When a court-ordered busing program was canceled in 2002, many black families continued to send their children to school outside of Benton Harbor, making use of a state policy that allows families to cross district lines.

Nearly two-thirds of school-age children in Benton Harbor today attend school outside the city, taking the state funding that attaches to each student with them. Those who remained have struggled. Zero high school juniors have been deemed college ready in the last five years based on their SAT scores.

Addonizio would like to see the legislature intervene with a strategy similar to the $617 million deal that helped the Detroit district avoid bankruptcy, but he said the prospects of that are slim. Republican leaders and Whitmer are locked in negotiations over how to pay for Michigan’s crumbling roads.

Whitmer has insisted that something has to change in Benton Harbor. DeGrow agreed, though he added that there is “no clear easy path forward.”

“Just continuing on the same track isn’t an option,” he said. “So maybe now is the time for the community to think big and bold.”

On Saturday, the board announced that it would send Whitmer a proposal of its own to raise test scores and pay for the district’s $18 million debt.
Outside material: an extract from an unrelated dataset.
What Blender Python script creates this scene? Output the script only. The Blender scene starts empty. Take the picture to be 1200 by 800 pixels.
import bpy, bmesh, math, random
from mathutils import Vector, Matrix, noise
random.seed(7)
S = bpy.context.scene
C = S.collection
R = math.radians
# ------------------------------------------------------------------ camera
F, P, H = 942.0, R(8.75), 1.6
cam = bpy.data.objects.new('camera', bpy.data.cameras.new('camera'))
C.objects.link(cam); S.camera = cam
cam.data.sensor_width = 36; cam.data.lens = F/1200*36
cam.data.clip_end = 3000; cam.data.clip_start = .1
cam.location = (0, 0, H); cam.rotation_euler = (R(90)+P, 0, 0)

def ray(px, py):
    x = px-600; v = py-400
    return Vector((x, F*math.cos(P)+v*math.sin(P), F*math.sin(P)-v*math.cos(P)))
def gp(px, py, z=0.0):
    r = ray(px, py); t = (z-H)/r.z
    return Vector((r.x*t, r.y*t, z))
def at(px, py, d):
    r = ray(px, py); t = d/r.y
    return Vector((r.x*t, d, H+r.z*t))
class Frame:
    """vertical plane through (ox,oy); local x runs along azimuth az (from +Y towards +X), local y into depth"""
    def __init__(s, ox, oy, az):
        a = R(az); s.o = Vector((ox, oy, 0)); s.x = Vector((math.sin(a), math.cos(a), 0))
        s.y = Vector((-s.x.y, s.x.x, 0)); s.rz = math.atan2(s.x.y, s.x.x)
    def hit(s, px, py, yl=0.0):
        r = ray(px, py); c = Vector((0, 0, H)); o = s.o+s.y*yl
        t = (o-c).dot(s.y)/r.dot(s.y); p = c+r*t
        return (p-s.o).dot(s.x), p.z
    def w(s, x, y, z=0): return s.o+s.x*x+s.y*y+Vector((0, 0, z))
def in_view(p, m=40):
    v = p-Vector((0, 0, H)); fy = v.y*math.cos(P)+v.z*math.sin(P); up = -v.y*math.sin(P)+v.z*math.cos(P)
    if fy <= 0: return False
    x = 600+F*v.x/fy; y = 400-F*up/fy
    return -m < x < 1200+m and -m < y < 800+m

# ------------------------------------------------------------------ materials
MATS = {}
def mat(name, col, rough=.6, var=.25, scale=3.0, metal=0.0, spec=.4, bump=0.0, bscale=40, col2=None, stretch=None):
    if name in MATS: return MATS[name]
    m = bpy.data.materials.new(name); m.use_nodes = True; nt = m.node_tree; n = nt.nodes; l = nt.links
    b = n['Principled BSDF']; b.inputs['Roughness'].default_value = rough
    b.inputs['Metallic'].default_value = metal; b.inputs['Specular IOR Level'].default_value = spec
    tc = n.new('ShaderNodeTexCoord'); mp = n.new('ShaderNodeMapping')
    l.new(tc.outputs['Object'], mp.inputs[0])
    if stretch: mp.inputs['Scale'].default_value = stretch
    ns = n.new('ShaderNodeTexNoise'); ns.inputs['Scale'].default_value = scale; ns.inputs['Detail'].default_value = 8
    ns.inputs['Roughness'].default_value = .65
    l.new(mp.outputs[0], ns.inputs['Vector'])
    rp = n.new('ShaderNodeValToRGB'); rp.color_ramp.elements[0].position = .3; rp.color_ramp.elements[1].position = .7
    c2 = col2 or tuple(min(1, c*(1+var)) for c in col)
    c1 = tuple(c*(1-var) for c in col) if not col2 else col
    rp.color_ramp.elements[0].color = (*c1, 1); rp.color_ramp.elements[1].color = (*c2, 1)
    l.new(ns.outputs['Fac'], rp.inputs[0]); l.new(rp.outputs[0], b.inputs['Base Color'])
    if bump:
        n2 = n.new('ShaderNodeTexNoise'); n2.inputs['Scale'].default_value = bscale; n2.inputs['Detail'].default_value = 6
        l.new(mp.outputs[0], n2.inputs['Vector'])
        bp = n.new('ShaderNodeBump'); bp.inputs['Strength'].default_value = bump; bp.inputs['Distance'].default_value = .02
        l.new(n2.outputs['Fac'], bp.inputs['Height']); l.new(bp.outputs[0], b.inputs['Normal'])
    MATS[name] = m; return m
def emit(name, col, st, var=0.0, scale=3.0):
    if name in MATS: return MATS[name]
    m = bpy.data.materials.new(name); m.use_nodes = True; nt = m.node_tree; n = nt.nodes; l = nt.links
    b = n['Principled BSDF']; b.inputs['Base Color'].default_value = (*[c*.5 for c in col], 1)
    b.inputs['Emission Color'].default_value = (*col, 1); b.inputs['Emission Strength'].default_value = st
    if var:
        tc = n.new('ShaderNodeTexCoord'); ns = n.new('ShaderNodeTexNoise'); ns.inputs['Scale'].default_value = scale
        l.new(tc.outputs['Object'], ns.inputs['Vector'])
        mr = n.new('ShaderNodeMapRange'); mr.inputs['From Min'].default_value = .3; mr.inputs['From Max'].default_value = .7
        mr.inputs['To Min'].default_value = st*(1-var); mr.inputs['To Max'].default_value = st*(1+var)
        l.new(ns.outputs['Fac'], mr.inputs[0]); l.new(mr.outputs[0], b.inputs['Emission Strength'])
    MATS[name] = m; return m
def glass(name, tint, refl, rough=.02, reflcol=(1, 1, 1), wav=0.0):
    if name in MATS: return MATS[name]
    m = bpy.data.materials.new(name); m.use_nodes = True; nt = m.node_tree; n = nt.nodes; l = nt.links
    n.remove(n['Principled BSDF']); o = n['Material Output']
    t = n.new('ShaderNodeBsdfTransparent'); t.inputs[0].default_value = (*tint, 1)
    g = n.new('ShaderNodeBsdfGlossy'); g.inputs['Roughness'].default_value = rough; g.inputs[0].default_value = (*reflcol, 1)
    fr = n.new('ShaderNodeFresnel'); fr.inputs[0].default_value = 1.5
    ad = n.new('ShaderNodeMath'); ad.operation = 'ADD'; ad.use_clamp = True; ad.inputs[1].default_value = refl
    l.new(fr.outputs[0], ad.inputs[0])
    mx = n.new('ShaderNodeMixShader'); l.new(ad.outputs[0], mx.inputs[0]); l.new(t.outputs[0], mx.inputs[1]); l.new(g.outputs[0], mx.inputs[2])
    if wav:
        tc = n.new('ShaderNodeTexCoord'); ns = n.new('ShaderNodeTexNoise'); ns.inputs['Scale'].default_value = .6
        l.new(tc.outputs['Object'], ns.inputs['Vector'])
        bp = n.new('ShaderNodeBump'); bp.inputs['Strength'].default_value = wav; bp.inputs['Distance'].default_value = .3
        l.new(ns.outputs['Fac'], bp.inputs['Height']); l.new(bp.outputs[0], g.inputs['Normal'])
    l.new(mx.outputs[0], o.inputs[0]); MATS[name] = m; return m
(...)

A spokesperson for Whitmer said discussions are ongoing.

Still, solving Benton Harbor’s issues won’t solve the structural problems that have produced similar situations in districts across the state.

“It could be Kalamazoo. Could be Battle Creek. Could be Muskegon,” said Tom Pedroni, an activist and education professor at Wayne State University.

Pedroni says the struggles of urban districts have been worsened by state policies that allow students to leave for other districts, by a relentless focus on test scores, and by a funding system that doesn’t adequately account for the challenges of educating poor students.

“The way that we label schools as failing creates an almost mathematical formula that yields the decimation of school districts of color across the state,” he said. “How do we, as a state, take seriously the mechanisms that cause things like this.”